Stuart Mill Different Stationary State

A Different Stationary State

Mill's eclecticism and the humanism he brought to economics are nowhere better reflected than in his discussion of the long-run tendencies of the economy. Even though the empirical evidence was to the contrary, Mill stayed with the basic Ricardian model that predicted falling rates of profit and the stationary state. But Mill's stationary state was not the dismal one that Ricardo envisioned. In contrast to nearly all orthodox economists up to the present, Mill was not certain whether a nation with a growing economy, such as the England of his times, was a desirable place in which to live. Mill found reprehensible many aspects of a prosperous, growing economy, such as the "trampling, crushing, elbowing, and treading on each other's heels."18 In a famous chapter on the stationary state, Mill took a critical view of his own society and outlined his hopes for the future. Individual happiness, well-being, and improvement were Mill's criteria for a good society, and he clearly indicated that these things are not necessarily measured in material goods. Nor were growth of output and growth of popula­tion good in and of themselves. According to Mill, a stationary state might be a highly desirable society, as the pace of economic activity would decrease and more attention would be focused on the individual and his or her noneconomic and economic well-being. "It is only in the backward countries of the world that increased production is still an important object: in those most advanced, what is economically needed is a better distribution."

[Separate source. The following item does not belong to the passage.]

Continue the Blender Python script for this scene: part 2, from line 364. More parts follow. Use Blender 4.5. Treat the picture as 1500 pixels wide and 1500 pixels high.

Mill wanted to see a slowing of population growth in order to increase per capita income and to reduce population density. Growing population had made it difficult for people to find solitude or to enjoy the beauty of nature. In Mill's stationary state, a gentler, less materialistic culture exists. A redistribution of income has occurred, and a reorientation of values ensures that "while no one is poor, no one desires to be richer, nor has any reason to fear being thrust back by the efforts of others to push themselves forward."20 Finally, Mill hoped that the stationary state would result in an improvement in the art of living, which, he believed, had a stronger "likelihood of its being improved, when minds ceased to be engrossed by the art of getting on."21 He looked at the society and economy of his time and asked whether technological development had really reduced human toil and drudgery. Although increased production had improved the lot of the middle classes and made large fortunes for some, Mill found the mass of society bypassed by the fruits of the Industrial Revolution and felt that his stationary state might bring about a good society.